Il a souligné que «le coût de l’électricité au Liban est parmi les plus élevés au monde, ce qui pèse lourdement sur la compétitivité régionale des établissements touristiques, notamment face à des pays comme la Turquie, l’Égypte ou la Jordanie». Et d’ajouter, surpris: «Au lieu de réduire les tarifs pour les établissements touristiques, comme nous l'avons demandé à plusieurs reprises au ministre de l'Énergie Walid Fayad et à ses prédécesseurs, nous découvrons une décision qui va à l’encontre des attentes.»
Il a enfin exhorté le gouvernement à revenir sur cette décision «injuste» ou à en exclure au minimum les établissements touristiques et hôteliers, estimant qu’«il existe bien d'autres sources de revenus que l’État pourrait exploiter avant de frapper encore une fois les secteurs productifs par de nouvelles taxes».
L’effet domino: entreprises en surchauffe
Mais pour les autres secteurs, l’impact est immédiat: coûts de production, transport, logistique… tout augmente. Les entreprises, déjà à bout de souffle, peinent à maintenir leur activité. Certaines envisageront certainement des réductions d’effectifs, d’autres un arrêt pur et simple. Le tissu économique, fragile, se déchire un peu plus à chaque décision mal ficelée.
Le citoyen lambda: toujours bon payeur
Et pendant ce temps, le citoyen libanais, lui, paie. Pour aller travailler, pour faire tourner son frigo, pour envoyer ses enfants à l’école… Chaque hausse de carburant pèse sur un budget déjà exsangue.
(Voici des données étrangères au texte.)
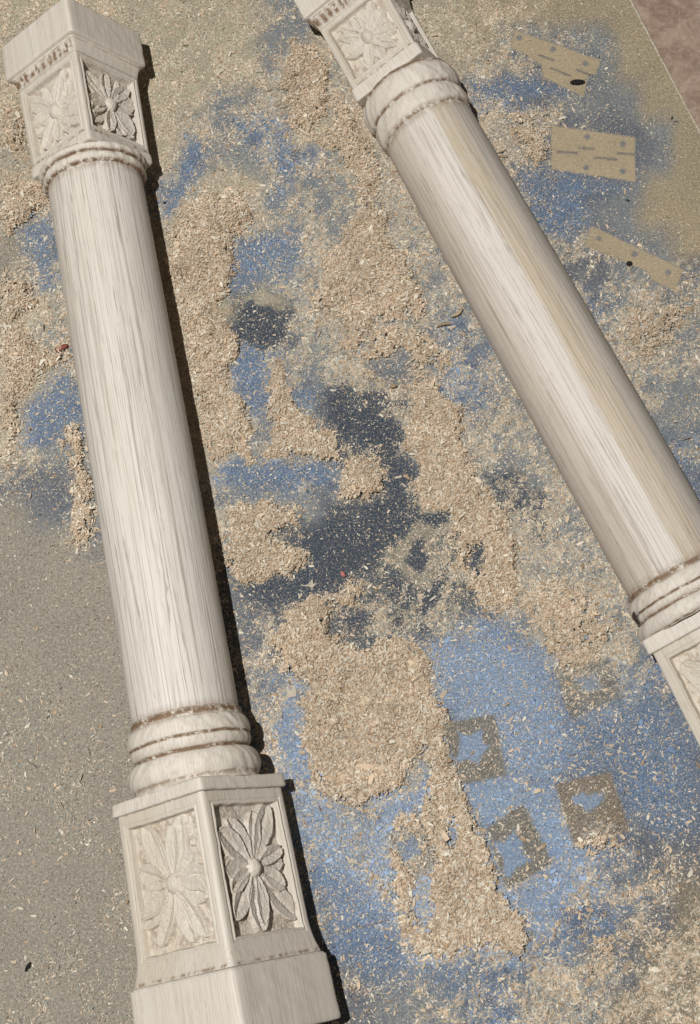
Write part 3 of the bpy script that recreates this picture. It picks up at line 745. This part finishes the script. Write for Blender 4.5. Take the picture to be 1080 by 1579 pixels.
flake(478, 904, .0060, 5, [(-1, .05), (-.2, .13), (.35, .75), (.38, .16), (.8, .18), (.45, -.12), (.2, -.35), (-.05, -.08)], 'spiky cream flake on dark paint near the pink chip', 1)
flake(450, 1068, .0050, 40, [(-.9, -.2), (-.3, .5), (.2, .2), (.9, .6), (.6, -.3), (.1, -.8)], 'jagged cream flake beside the shaft shadow above the blue strip', 2)
flake(614, 737, .0028, 10, [(-1, -.2), (-.6, .3), (1, .3), (.7, -.3)], 'small white flake on the narrow navy channel', 3)
flake(417, 964, .0036, 70, [(-1, -.2), (-.2, .4), (.9, .3), (.4, -.5)], 'pale flake left of the ring shaped sawdust heap', 4)
flake(716, 723, .0046, -25, [(-1, -.1), (-.6, .12), (1, .1), (.8, -.12)], 'white needle flake on the central right sawdust heap', 5)
flake(545, 1330, .0035, 0, [(-1, -.2), (-.5, .5), (.6, .5), (.9, -.3), (.1, -.2)], 'curled cream flake on the bright blue patch right of the lower block', 6)

# ------------------------------------------------------------------ sawdust: counted by nobody, one object
def footprint(x, y):
    """True where a column stands on the board"""
    out = np.zeros(len(x), bool)
    for P0, P1, h, d in (((148.5, 292), (287.5, 1110), hL, dL), ((661, 201), (1045, 884), hR, dR)):
        A = at(*P0, h); B = at(*P1, h); u = (B-A)/np.linalg.norm(B-A)
        s = (x-A[0])*u[0] + (y-A[1])*u[1]; o = np.abs(-(x-A[0])*u[1] + (y-A[1])*u[0])
        out |= (s > d['abacus'][0]) & (s < d['foot'][1]) & (o < .021)
        out |= (s > d['foot'][0]-.03) & (s < d['foot'][1]) & (o < .036)
    return out
def heap_z(x, y, heap):
    return sstep(.10, 1.0, heap)*(.0010+.0060*sstep(.25, .8, fbm(x*55+10, y*55+10, 61, 3))+.0016*fbm(x*260+10, y*260+10, 71, 2))
NC = 1300000
x = rng.uniform(-.275, .275, NC); y = rng.uniform(-.045, .715, NC)
x = np.minimum(x, 1e9); keep = x < edge(y)-.001
x, y = x[keep], y[keep]
ccol, cden, cheap, ccl, chh = fields(x, y)
# fibrous fine structure: clumps
cl = fbm(x*420, y*420, 81, 3)
pr = (.012 + 1.1*np.clip(cden, 0, 1)**1.7)*(sstep(.30, .66, cl+.30*cden)*(1-cheap)+cheap*.8)
keep = (rng.random(len(x)) < pr*(1-.8*ccl)) & ~footprint(x, y)
x, y, ccol, cden, cheap, chh = x[keep], y[keep], ccol[keep], cden[keep], cheap[keep], chh[keep]
n = len(x); print('chips', n)
zb = heap_z(x, y, chh) + rng.random(n)*(.0003+.0012*sstep(.3, .9, cheap))
big = rng.random(n)
L_ = np.exp(rng.normal(math.log(.00112), .42, n)); L_ = np.where(big > .985, L_*1.8, L_)*np.where(cheap > .4, 1.1, .95)
ylow = sstep(.25, .02, y); L_ *= 1+.22*ylow
W_ = L_*rng.uniform(.22, .55, n)
an = rng.uniform(0, 2*math.pi, n); tilt = rng.normal(0, .42, n)*np.where(cheap > .4, 1, .6); rl = rng.normal(0, .6, n)
ux = np.stack([np.cos(an)*np.cos(tilt), np.sin(an)*np.cos(tilt), np.sin(tilt)], 1)
vx = np.stack([-np.sin(an)*np.cos(rl), np.cos(an)*np.cos(rl), np.sin(rl)], 1)
cen = np.stack([x, y, zb+.0003], 1)
# bow of the chip: middle pair of vertices lifted
bow = (L_*rng.uniform(-.05, .30, n))[:, None]*np.array([0, 0, 1.0])
hl_ = (L_/2)[:, None]; hw_ = (W_/2)[:, None]; tp = rng.uniform(.3, 1, n)[:, None]
P = np.stack([cen-ux*hl_-vx*hw_*tp, cen-ux*hl_+vx*hw_*tp, cen+bow-vx*hw_, cen+bow+vx*hw_, cen+ux*hl_-vx*hw_*.7, cen+ux*hl_+vx*hw_*.6], 1)
zmin = P[:, :, 2].min(1); P[:, :, 2] += np.maximum(0, .00015-zmin)[:, None]
b6 = (np.arange(n)*6)[:, None]
fa = np.concatenate([b6+np.array([0, 2, 3, 1]), b6+np.array([2, 4, 5, 3])])
tan = np.array([(.64, .505, .365)]); cream = np.array([(.72, .66, .54)]); brown = np.array([(.43, .31, .20)])
k1 = rng.random((n, 1)); tint = np.where(k1 < .55, tan, np.where(k1 < .86, cream, brown))*rng.uniform(.80, 1.14, (n, 1))*(.78+.40*fbm(x*75, y*75, 201, 4))[:, None]
# chips lying on wet-sprayed areas took paint
bl = np.clip((ccol[:, 2]-ccol[:, 0])/.30, 0, 1)*(1-sstep(.35, .8, cheap))
pb = (rng.random(n) < bl*.75)[:, None]
tint = np.where(pb, np.clip(ccol*1.5+.05, 0, .8), tint)
gz = np.clip(1-np.abs(ccol-np.array(PAL['G'])).sum(1)/.12, 0, 1)*(1-sstep(.3, .6, cheap)); pg = (rng.random(n) < gz*.55)[:, None]
tint = np.where(pg, np.array([(.34, .32, .27)]), tint)
# body of the heaps
hm = heap.reshape(nr, nc); hzv = heap_z(X.ravel(), Y.ravel(), hgt_b)-.0003
ok = (hm > .5) & (hzv.reshape(nr, nc) > .0002) & ~footprint(X.ravel(), Y.ravel()).reshape(nr, nc)
qk = ok[:-1, :-1] & ok[1:, :-1] & ok[:-1, 1:] & ok[1:, 1:]
hq = q.reshape(nr-1, nc-1, 4)[qk]
used, inv = np.unique(hq.ravel(), return_inverse=True)
HV = np.stack([X.ravel()[used], Y.ravel()[used], np.maximum(hzv[used], .0001)], 1)
vn = fbm(HV[:, 0]*700, HV[:, 1]*700, 91, 2)[:, None]
HC = np.array([(.53, .405, .28)])*(.75+.45*vn)
# fine specks of dust between the chips
M = 1500000
x2 = rng.uniform(-.275, .275, M); y2 = rng.uniform(-.045, .715, M); k2 = x2 < edge(y2)-.001; x2, y2 = x2[k2], y2[k2]
c2, d2, h2, q2, _ = fields(x2, y2)
k2 = (rng.random(len(x2)) < (1-.85*q2)*(.03+.85*d2**1.15+.10*np.clip(1-np.abs(c2-np.array(PAL['G'])).sum(1)/.15, 0, 1))*(1-h2*.8)*sstep(.25, .6, fbm(x2*300, y2*300, 95, 3)+.3*d2)) & ~footprint(x2, y2)
x2, y2, c2, d2 = x2[k2], y2[k2], c2[k2], d2[k2]; m2 = len(x2); print('specks', m2)
a2 = rng.uniform(0, 2*math.pi, m2); l2 = (np.exp(rng.normal(math.log(.00032), .35, m2)))[:, None]; w2 = l2*rng.uniform(.3, .8, (m2, 1))
e1 = np.stack([np.cos(a2), np.sin(a2), rng.normal(0, .25, m2)], 1); e2 = np.stack([-np.sin(a2), np.cos(a2), rng.normal(0, .25, m2)], 1)
cc = np.stack([x2, y2, np.full(m2, .0004)+rng.random(m2)*.0002], 1)
P2 = np.stack([cc-e1*l2, cc-e2*w2, cc+e1*l2, cc+e2*w2], 1); P2[:, :, 2] = np.maximum(P2[:, :, 2], .0001)
r3 = rng.random((m2, 1)); lum = c2.mean(1, keepdims=True)
t2 = np.where(r3 < .6, np.array([(.58, .53, .42)]), np.where(r3 < .85, np.clip(c2*1.9+.06, 0, .75), c2*.45))
gq = (rng.random((m2, 1)) < np.clip(1-np.abs(c2-np.array(PAL['G'])).sum(1, keepdims=True)/.15, 0, .75)); t2 = np.where(gq, np.clip(c2*rng.uniform(.5, 1.9, (m2, 1)), 0, .6), t2)
AV = np.concatenate([P.reshape(-1, 3), HV, P2.reshape(-1, 3)]); AC = np.concatenate([np.repeat(tint, 6, 0), HC, np.repeat(t2, 4, 0)])
AF = np.concatenate([fa, inv.reshape(-1, 4)+n*6, (np.arange(m2)*4)[:, None]+np.arange(4)+n*6+len(HV)])
sd = mesh('sawdust', AV, AF, chip_mat(), smooth=False, attrs={'tint': AC})
tag(sd, 'drifts of tan sawdust and fine shavings over the blue stained board', 'sawdust', kind='stuff')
Les factures s'accumulent, l’angoisse aussi. Entre résignation et colère sourde, la population encaisse sans broncher.
Si la volonté d’aider les plus vulnérables et les moins nantis est louable, la méthode choisie interroge. En taxant la mobilité et l’énergie, le gouvernement risque d’affaiblir davantage les classes moyennes et les secteurs productifs. À quand une stratégie économique qui ne sacrifie pas Paul pour aider Pierre?